Well, I kind of rhetorically cheated a bit there with the bit about liking ORTF more than X/Y because of it's phase interactions (talking main pair/audience recording, not close-up, spot stuff). That's true in most cases, but when listening in stereo, not necessarily mixed to mono.
[As an only semi-relevant aside, I also prefer spaced surround configurations rather than coincident ones such as dual M/S or ambisonics for the same reasons. In stereo, the exception is Blumlien, and crossed super/hypers with sufficient angle between them, so M/S can satisfy that requirement. But I haven't found a similar exception for coincident surround recording, I speculate that 1st order patterns just aren't tight enough to allow for a coincident arrangement to work for more than a minimal number of playback speakers, like 3 or maybe 4 max. I'd love to try a coincident array of exotic mics which can exceed 1st order directivity, like 5 Schoeps SuperCMIT shotguns, or the Trinnov SRP.]

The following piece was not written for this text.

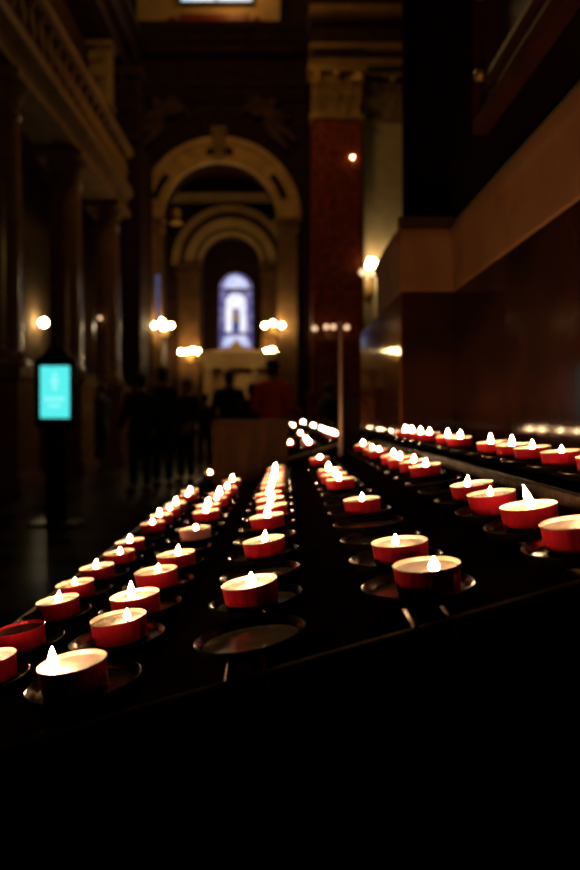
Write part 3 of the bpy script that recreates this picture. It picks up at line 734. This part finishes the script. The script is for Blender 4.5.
# distance, sideways offset, flame size, wick offset, note
ROWS = [
 [(0.486, 0.001, 'm', (0, 0), ''), (0.539, -0.003, 'unlit', (0, 0), ''), (0.620, 0.0, 'm', (0.001, 0), ''), (0.684, -0.004, 's', (0.0, 0), ''), (0.757, -0.002, 'm', (-0.001, 0), ''), (0.831, 0.005, 's', (0.001, 0), ''), (0.910, 0.0, 'm', (0, 0), ''), (1.062, 0.001, 's', (0, 0), ''), (1.150, -0.002, 'l', (-0.002, 0), ''), (1.225, 0.0, 's', (0.001, 0), ''), (1.300, 0.0, 'l', (0, 0), ''), (1.415, 0.004, 's', (-0.001, 0), ''), (1.503, -0.002, 'm', (0, 0), '')],
 [(0.3835, -0.008, 'l', (-0.0105, -0.004), 'tall'), (0.4655, -0.001, 'none_low', (0.006, 0), ''), (0.524, -0.003, 'l', (-0.003, 0), ''), (0.607, -0.002, 's', (0.002, 0), ''), (0.675, 0.005, 'm', (0.002, 0), ''), (0.823, 0.004, 'pale', (0.001, 0), ''), (0.979, 0.0, 'l', (0, 0), ''), (1.050, -0.005, 'l', (0, 0), ''), (1.130, 0.0, 's', (0.0, 0), ''), (1.205, -0.001, 'l', (-0.001, 0), ''), (1.298, 0.004, 'm', (0, 0), ''), (1.440, 0.001, 'l', (0.002, 0), '')],
 [(0.458, -0.004, 'b', (0.001, 0.002), ''), (0.609, 0.001, 'm', (0.001, 0), ''), (0.754, 0.0, 'l', (0.001, 0), ''), (0.832, 0.004, 'm', (-0.002, 0), ''), (0.905, 0.001, 'l', (0.002, 0), ''), (0.976, -0.002, 'm', (-0.001, 0), ''), (1.064, 0.002, 'm', (-0.002, 0), ''), (1.138, 0.0, 'l', (0, 0), ''), (1.213, 0.002, 'l', (0.001, 0), ''), (1.295, 0.003, 'l', (-0.002, 0), ''), (1.442, 0.003, 'm', (-0.002, 0), '')],
 [(0.3866, 0.004, 'b', (0.002, -0.010), ''), (0.4585, 0.001, 's', (-0.003, 0), ''), (0.690, 0.002, 's', (0, 0), ''), (0.909, -0.002, 'm', (-0.002, 0), ''), (0.987, -0.005, 'm', (0.002, 0), ''), (1.075, -0.005, 'l', (-0.002, 0), ''), (1.368, -0.006, 'b', (0.001, 0), '')],
 [(0.395, 0.0, 'b', (0.012, 0.002), ''), (0.466, 0.0, 'x', (0.001, 0), 'lean'), (0.546, -0.002, 's', (-0.001, 0), ''), (0.610, 0.001, 'm', (-0.004, 0), ''), (0.825, 0.004, 'm', (0.001, 0), ''), (0.900, 0.004, 'm', (0.001, 0), ''), (0.975, 0.001, 'm', (-0.002, 0), ''), (1.050, 0.001, 'm', (0.001, 0), ''), (1.200, 0.0, 's', (0.001, 0), ''), (1.277, 0.0, 's', (-0.001, 0), ''), (1.440, 0.0, 'm', (0, 0), '')],
 [(0.566, 0.0, 'm', (0, 0), ''), (0.645, 0.0, 's', (0, 0), ''), (0.721, 0.0, 'm', (0, 0), ''), (0.788, 0.002, 'l', (-0.001, 0), ''), (0.860, 0.0, 'l', (-0.002, 0), ''), (1.050, 0.001, 'l', (0.002, 0), ''), (1.130, 0.001, 'l', (0.001, 0), ''), (1.207, 0.001, 'l', (0, 0), ''), (1.285, 0.0, 'l', (0, 0), ''), (1.420, 0.0, 'l', (0.001, 0), ''), (1.500, 0.0, 'l', (0, 0), '')],
]
RN = ['the outermost aisle row', 'the second row from aisle', 'the third row from aisle', 'the fourth row from aisle', 'the row just below the shelf lip', 'the raised shelf by the wall']
def clamp_slot(r, y, off=0.0):
    k = round((y - off - Y0S[r]) / PITCH); c = Y0S[r] + PITCH * k + off
    return max(c - 0.0080, min(c + 0.0080, y))
for r, row in enumerate(ROWS):
    for i, (y, dx, f, off, note) in enumerate(row):
        kind = f if f in ('unlit', 'pale') else 'red'
        fl = {'unlit': 'm', 'pale': 's', 'none_low': 's'}.get(f, f)
        yy = clamp_slot(r, y)
        dx = max(-0.007, min(0.007, dx))
        where = ('%s in ' % ORD[i]) + RN[r] + ', front stand'
        lab = {'unlit': 'unlit dark red tealight, ', 'pale': 'pale pink lit tealight, '}.get(kind, 'lit red tealight, ') + where
        if note == 'tall': lab = 'red tealight with tall side flame, ' + where
        if note == 'lean': lab = 'red tealight with leaning flame, ' + where
        z = dish_z(r) + 0.0009 - dx * -RT[r] * 1.0
        tealight(kind, fl, (RX[r] + dx + 0.0015, yy, z + 0.0015 * RT[r]), RT[r], R_.uniform(0, 6.28), off, lab, 'votive tealights')
FAR = [  # stand, row, distance, flame
 (1, 0, 1.965, 'b'), (1, 0, 2.07, 'b'),
 (1, 3, 2.03, 'l'), (1, 3, 2.11, 'l'), (1, 3, 2.37, 'l'), (1, 3, 3.10, 'l'),
 (1, 4, 2.19, 'l'), (1, 4, 2.28, 'm'), (1, 4, 2.43, 'l'), (1, 4, 2.66, 'm'), (1, 4, 2.73, 'l'), (1, 4, 3.03, 'l'),
 (2, 4, 3.80, 'l'), (2, 4, 3.88, 'l'),
 (3, 4, 5.62, 'l'), (3, 4, 5.9, 'l'), (3, 4, 6.2, 'l'), (3, 3, 5.36, 'l'), (3, 3, 6.1, 'l'),
]
SN = ['', 'second stand', 'third stand', 'farthest stand']
cnt = {}
for s, r, y, f in FAR:
    i = cnt.get((s, r), 0); cnt[(s, r)] = i + 1
    yy = clamp_slot(r, y, OFFS[s])
    tealight('red', f, (RX[r] - (0.007 if r == 0 and i == 0 else 0.0), yy, dish_z(r) + 0.0009), RT[r], R_.uniform(0, 6.28), (0, 0),
             'blurred lit tealight, %s in %s of the %s' % (ORD[i], RN[r], SN[s]), 'votive tealights')
x = 0.026
tealight('red', 'l', (x, 2.46, tray_z(x) + 0.006), 0.28, 0, (0, 0), 'blurred lit tealight standing between two rows beside the wooden box', 'votive tealights')

# ------------------------------------------------------------------ wooden box, pole and post between the stands
bx = thing('collection_box', (PXW(250.5, 1.63), 1.63, 0), 'brown wooden panelled box between the first and second stands', 'box')
w = 37.5 * 1.63 / 680; top = PZW(420, 1.63)
MB().box(-w + 0.006, w - 0.006, 0.006, 0.20, 0.0, top - 0.012).build('body', M['oak'], bx, smooth=False)
MB().box(-w - 0.002, w + 0.002, -0.004, 0.21, top - 0.012, top).build('lid', M['oak'], bx, smooth=False, bevel=0.003)
f_ = MB()
f_.box(-w, -w + 0.022, 0, 0.008, 0.0, top - 0.012).box(w - 0.022, w, 0, 0.008, 0.0, top - 0.012).box(-w + 0.022, w - 0.022, 0, 0.008, top - 0.036, top - 0.012).box(-w + 0.022, w - 0.022, 0, 0.008, 0.0, 0.08).box(-w + 0.022, w - 0.022, 0, 0.008, top - 0.24, top - 0.215)
f_.build('panel_frame', M['oak'], bx, smooth=False, bevel=0.001)
pt = thing('slim_pole', (PXW(340.5, 1.66), 1.66, 0), 'slim coppery metal pole standing behind the front stand', 'pole')
ztop = PZW(322, 1.66)
MB().lathe([(0.0, 0.0), (0.055, 0.0), (0.055, 0.006), (0.012, 0.012), (0.0, 0.012)], 24).build('foot_plate', M['black_steel'], pt)
MB().lathe([(0.0, 0.010), (0.0055, 0.010), (0.0050, ztop - 0.01), (0.007, ztop - 0.008), (0.007, ztop - 0.002), (0.004, ztop), (0.0, ztop)], 16).build('tube', M['pole_metal'], pt)
po = thing('metal_post', (PXW(351, 1.80), 1.80, 0), 'narrow black square post beside the slim pole', 'post')
MB().box(-0.022, 0.022, -0.022, 0.022, 0.01, PZW(397, 1.8)).build('shaft', M['black_steel'], po, smooth=False, bevel=0.003)
MB().box(-0.04, 0.04, -0.04, 0.04, 0, 0.012).build('foot_plate', M['black_steel'], po, smooth=False)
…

As for repetition, below is what I was typing while Jon & D were posting.. enough repetition from me for the next week! Out of town and off line till next Tuesday.
Regarding the time delay causing said phase interference, I think it's worth noting that in the mic placements I'm describing the flanking omni mics are obviously not coincident but are still somewhat close - in the experimental one I've posted here and some of the other spacings linked, each omni mic is 10cm from the inner subcardiod. I know that is close to the wavelength of 3400 Hz, but I'm not sure if that means that's the frequency above which there would be phase interference between each "side" pair.
The "still somewhat close" region is where the dangers lie. Neither fully coincident or far enough apart to avoid (theoretically) or sufficiently minimize (practically) the interaction problems. That's the "tread carefully, and it's good, or suffer problems" zone. At least for the midrange and above.
I'm more a spatial geometry guy than a numbers guy, but let me see if I can get this right-
Things get interesting at half that frequency. Lets say one 3400Hz wavelengh cycle = 10cm (not exactly, but for purpose of discussion). For a sound of that frequency arriving from directly in front, perpendicular to the array, the arrival time is identical at both microphones and you get in-phase summing (which is the case for all frequencies, not just 3.4k). You also get in-phase summing if the 3.4k source is directly off to either side, 90-degrees to your mic array, upon completion of one cycle. In that case the sound arrives at the second microphone delayed by exactly one cycle. But at an angle somewhere in between, and here's were my trigonometry gets rusty, the path length difference will be exactly 5cm, the resulting microphone signals will be 180-degrees out of phase, and you get a cancellation notch. That notch is symmetrical to the pair however (the same for sound arriving from 90 degrees left or 90 degrees right) so you get one cancellation notch pointing left and a mirror image of it pointing right.. Actually that's a simplification to flat plane, in reality it's 3-dimensional and forms the surface of a cone pointing left and and identical cone pointing right. For the angles of arrival between those positions you get a smoothly varying gradient shifting between cancellation and reinforcement.
At 1700Hz you still get full summation from directly ahead (no time/phase delay), but from 90 degrees left/right you get 180-degree phase cancellation. If you plot all angles of arrival for the 1.7k sound, you get a nice, neat, forward facing figure-8 response, but only at that single frequency.
Below that frequency you still get forward reinforcement directivity, but without a deep notch directly to the sides. The response broadens out until it eventually becomes omni-directional.
At frequencies higher than 3.4kHz a 10cm path length begins to span multiple wavelengths, so you get more than one notch and multiple lobes, until you end up with a fan-shaped array of lobes and notches by the time you get up to 15kHz and beyond.